Until mid-1822 it seemed nothing could stop the advance of the princes of Persia. At Sorbulak[1] on October 20, 1821, Abbas Mirza and his 30,000 men defeated an Ottoman army of 50,000. A month later, his older half-brother took Baghdad and had the hapless governor Dawud Pasha put to the sword.[2] Erzerum and Mosul had fallen by the end of the year. It was at this point that the Sultan called upon the governor of Egypt for assistance.

Doing so obviously cost Mahmud a good deal of face. Muhammad Ali’s personal ambition, and his contempt for the empire he officially served, were the worst-kept secret in the Near East. But when the Sultan commanded, the self-declared Khedive could either obey or rebel, and he was not yet prepared to rebel. Not out of fear (even at this stage he would almost certainly have won), but due to his own self-image and the nature of his ambition. He did not wish to be seen as a bandit taking advantage of the empire’s weakness. When he made his move, it would be to restore order in Dar al-Islam, not to undermine it.

With Tusun Pasha[3] preoccupied with a rebellion in the Hejaz, the younger son Ibrahim was given his chance. Even as much of the Turkish navy was burning in the Golden Horn, destroyed by the British adventurer Lord Byron, the Egyptian fleet was preparing to embark for the Levant to offer logistical support to Ibrahim’s army.

Northeast of Aleppo on July 10, 1822, under a blazing sun, Ibrahim’s army met Abbas Mirza’s and defeated it, although casualties were heavy on both sides. He pursued the Persians east, but was forced to turn south and meet Dowlatshah’s army coming up the Euphrates.
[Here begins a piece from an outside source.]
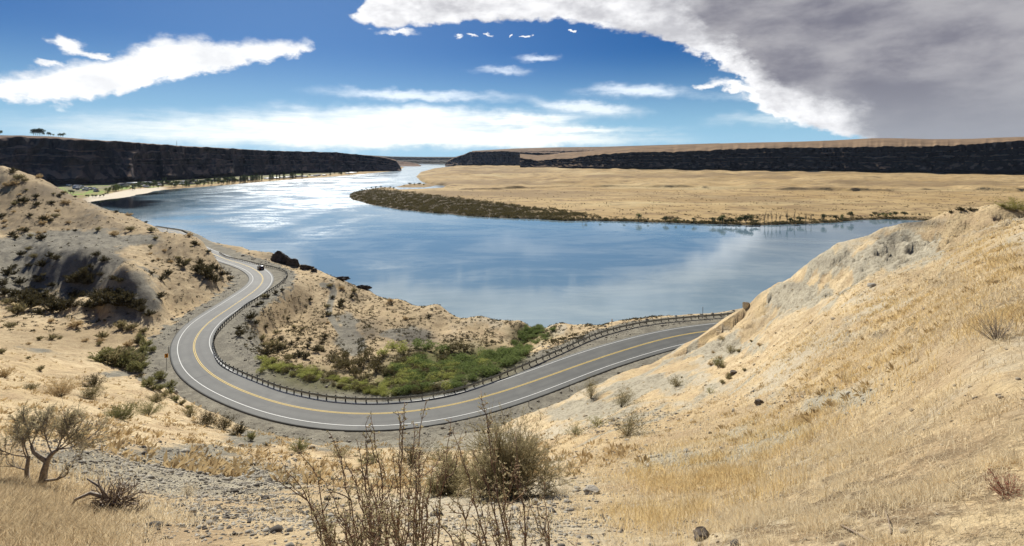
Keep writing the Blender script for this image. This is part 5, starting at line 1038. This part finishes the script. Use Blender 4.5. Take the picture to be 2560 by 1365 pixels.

He defeated this army at ar-Raqqah — but again, the battle was costly and the enemy was able to retreat…

The great irony is that, although the Persians’ primary casus belli in 1821 was the granting of shelter to Azeri rebels by the Ottoman Empire, a secondary cause was the inability of Dawud Pasha to protect the Shi’a under his dominion from attacks by the radical Wahhabis attacking out of the Nejd. With Ottomans and Persians alike busy to the north, the Shi’a in the delta of the Tigris and Euphrates had no defense at all. In the worst of the resulting attacks, virtually the entire Shi’a population of the city of Zubayr was massacred during Ramadan. On hearing this, Ibrahim is reported to have said, "Now I know who to deal with next."

Kemal Demirci, The Cardboard Lion: The Last Years of the Ottoman Empire

[1] IOTL, this battle happened at Erzerum, but it went pretty much the same way.
[2] IOTL, the siege of Baghdad was brought to a halt by an outbreak of cholera, and Dawud Pasha got to live somewhat longer.
[3] IOTL he died in 1816. Here he is governing the Hejaz, officially on behalf of the Sublime Porte but really on behalf of Dad.
Some Operas
Before the next big update, which I don't want to be on the bottom of the page, let's have some foreshadowing: the Operas of J.F.F. Green.

Compared to OTL's Verdi, "Jeff" Green composed more symphonies, concertos and various other instrumental pieces and fewer operas. But the fourteen operas he did compose are considered among the best in the world, and certainly the best operas ever written in English.

So, without further ado…

Green operas.png


...Poe is a librettist, now? One hopes one of those operas is an adaptation of Arthur Gordon Pym... :D

(Or, hell, something like his Politian!)

Shame that Victor Hugo probably doesn't write Le roi s'amuse ITTL; otherwise, we'd probably still get some form of Rigoletto from "Green".